As the United States moves toward a future where the population will be “majority minority” — a milestone demographic shift expected to occur by 2040 — graduate schools across the nation are evolving to meet the demands of current student and to anticipate their needs in the future.

Dr. William A. PersonDr. William A. Person

“The trend is that there are going to be more students of color available to go to college in the future, because the collective minority is becoming the collective majority,” Dr. William A. Person, a professor of curriculum and instruction and dean of the Harold Lloyd Murphy Graduate School at Alabama State University, told Diverse on Friday.

“If we don’t look to the ranks of students of color, then we’re going to miss some great opportunities to increase enrollments at our colleges and universities,” Person continued.

Person, who is president of the Council of Historically Black Graduate Schools (CHBGS), was one of numerous representatives of Southern graduate schools who met to discuss the future of their institutions at the annual Conference of Southern Graduate Schools (CSGS) convening in Annapolis, Maryland, over the weekend.
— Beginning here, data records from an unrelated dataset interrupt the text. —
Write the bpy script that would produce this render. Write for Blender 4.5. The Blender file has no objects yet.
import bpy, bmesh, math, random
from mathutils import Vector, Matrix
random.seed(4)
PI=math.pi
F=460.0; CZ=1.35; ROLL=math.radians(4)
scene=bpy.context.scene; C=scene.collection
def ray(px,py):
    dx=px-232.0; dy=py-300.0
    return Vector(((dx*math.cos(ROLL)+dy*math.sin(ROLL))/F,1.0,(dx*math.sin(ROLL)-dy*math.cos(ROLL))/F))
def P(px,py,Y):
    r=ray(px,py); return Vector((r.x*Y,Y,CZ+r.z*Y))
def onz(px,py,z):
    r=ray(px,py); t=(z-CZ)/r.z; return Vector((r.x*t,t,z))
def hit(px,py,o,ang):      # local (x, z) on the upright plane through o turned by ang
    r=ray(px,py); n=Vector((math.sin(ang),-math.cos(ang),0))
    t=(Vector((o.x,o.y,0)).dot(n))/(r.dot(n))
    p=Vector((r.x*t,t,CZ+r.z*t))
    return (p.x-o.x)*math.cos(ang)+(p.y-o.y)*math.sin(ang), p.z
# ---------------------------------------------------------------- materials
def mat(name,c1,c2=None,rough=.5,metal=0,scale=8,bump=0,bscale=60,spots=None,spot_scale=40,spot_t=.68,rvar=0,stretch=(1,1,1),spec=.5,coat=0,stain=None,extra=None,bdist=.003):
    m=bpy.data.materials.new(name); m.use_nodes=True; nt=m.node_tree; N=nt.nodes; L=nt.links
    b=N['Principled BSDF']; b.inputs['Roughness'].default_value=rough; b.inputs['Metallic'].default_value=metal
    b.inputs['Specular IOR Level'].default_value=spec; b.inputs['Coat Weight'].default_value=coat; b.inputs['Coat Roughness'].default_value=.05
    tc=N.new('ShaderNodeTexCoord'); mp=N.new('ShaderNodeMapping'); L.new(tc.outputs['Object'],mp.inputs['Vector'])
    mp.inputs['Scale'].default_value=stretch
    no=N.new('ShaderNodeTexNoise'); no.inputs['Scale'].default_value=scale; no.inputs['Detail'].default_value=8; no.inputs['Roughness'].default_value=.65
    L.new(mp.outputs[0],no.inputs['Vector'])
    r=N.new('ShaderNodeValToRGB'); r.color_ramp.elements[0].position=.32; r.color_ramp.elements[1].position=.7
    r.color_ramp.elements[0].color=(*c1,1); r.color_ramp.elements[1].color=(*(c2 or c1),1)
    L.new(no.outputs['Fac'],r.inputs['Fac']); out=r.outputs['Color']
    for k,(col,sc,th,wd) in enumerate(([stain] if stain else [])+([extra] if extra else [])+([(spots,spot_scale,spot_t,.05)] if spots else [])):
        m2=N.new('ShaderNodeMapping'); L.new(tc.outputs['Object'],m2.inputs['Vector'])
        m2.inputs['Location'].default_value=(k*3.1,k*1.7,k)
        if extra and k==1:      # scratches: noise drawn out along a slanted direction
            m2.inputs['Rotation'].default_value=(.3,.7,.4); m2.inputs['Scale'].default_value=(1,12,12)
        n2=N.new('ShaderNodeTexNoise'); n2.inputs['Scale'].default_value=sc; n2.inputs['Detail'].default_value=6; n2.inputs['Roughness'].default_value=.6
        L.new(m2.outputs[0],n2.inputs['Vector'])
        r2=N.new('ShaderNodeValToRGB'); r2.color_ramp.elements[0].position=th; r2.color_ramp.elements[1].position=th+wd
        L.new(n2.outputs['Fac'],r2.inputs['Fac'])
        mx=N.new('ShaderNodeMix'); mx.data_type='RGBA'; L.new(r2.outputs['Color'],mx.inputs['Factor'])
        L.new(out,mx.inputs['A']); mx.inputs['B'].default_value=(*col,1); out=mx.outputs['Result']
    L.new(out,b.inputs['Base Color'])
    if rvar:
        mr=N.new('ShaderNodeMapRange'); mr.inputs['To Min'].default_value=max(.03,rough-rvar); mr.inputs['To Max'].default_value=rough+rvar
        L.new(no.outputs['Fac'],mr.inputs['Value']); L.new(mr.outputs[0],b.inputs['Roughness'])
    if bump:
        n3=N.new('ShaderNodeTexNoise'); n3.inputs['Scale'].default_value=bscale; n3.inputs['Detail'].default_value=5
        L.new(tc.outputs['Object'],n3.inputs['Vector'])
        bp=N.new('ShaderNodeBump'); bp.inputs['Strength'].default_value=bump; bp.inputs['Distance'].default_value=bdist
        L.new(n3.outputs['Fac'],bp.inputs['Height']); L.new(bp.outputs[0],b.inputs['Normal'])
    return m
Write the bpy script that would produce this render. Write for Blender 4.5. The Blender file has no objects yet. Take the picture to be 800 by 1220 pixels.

Graduate schools associated with public universities face several challenges — including meeting evolving workforce needs and locating the funding to create new programs or support existing ones. State funding for higher education has substantially declined over the past several decades, a process that accelerated during the recession. The loss in state funding makes institutions increasingly reliant on tuition dollars, or on external funding sources such as grants and contracts.

“I don’t think we are going to see an abundance of state funds flowing back to institutions,” Person said. “State funds used to provide about half of our support, not only at HBCUs, but at all public institutions.”

Online education will be an ever-more important part of helping students advance in their fields while still participating in the workforce, Person said. He added that Alabama State had started its first online program in early education in fall 2015, and expects to graduate the first cohort of students from that program this spring.

Schools will have to be responsive to an increase in student diversity in the years to come, said Dr. Ernest L. Brothers, associate dean of The Graduate School at the University of Tennessee in Knoxville.

“Not only is diversity is an ongoing, transformative process, it also has many lenses,” Brothers said.

“People often look through the lens that they’re comfortable with, so I tell people, ‘Diversity is like a pair of prescription glasses — if you have the same prescription from 10 years ago, are you going to see things the same way, or worse?” he continued. “It’s not until you change the lens that you see things differently.”

Diversity at graduate schools can take many forms, with students returning to school after several years in the workforce, and others representing diverse demographics from the across the United States and other from overseas. “We have to embrace the fact that, when we talk about graduate education, it’s from an international and global view,” Brothers said.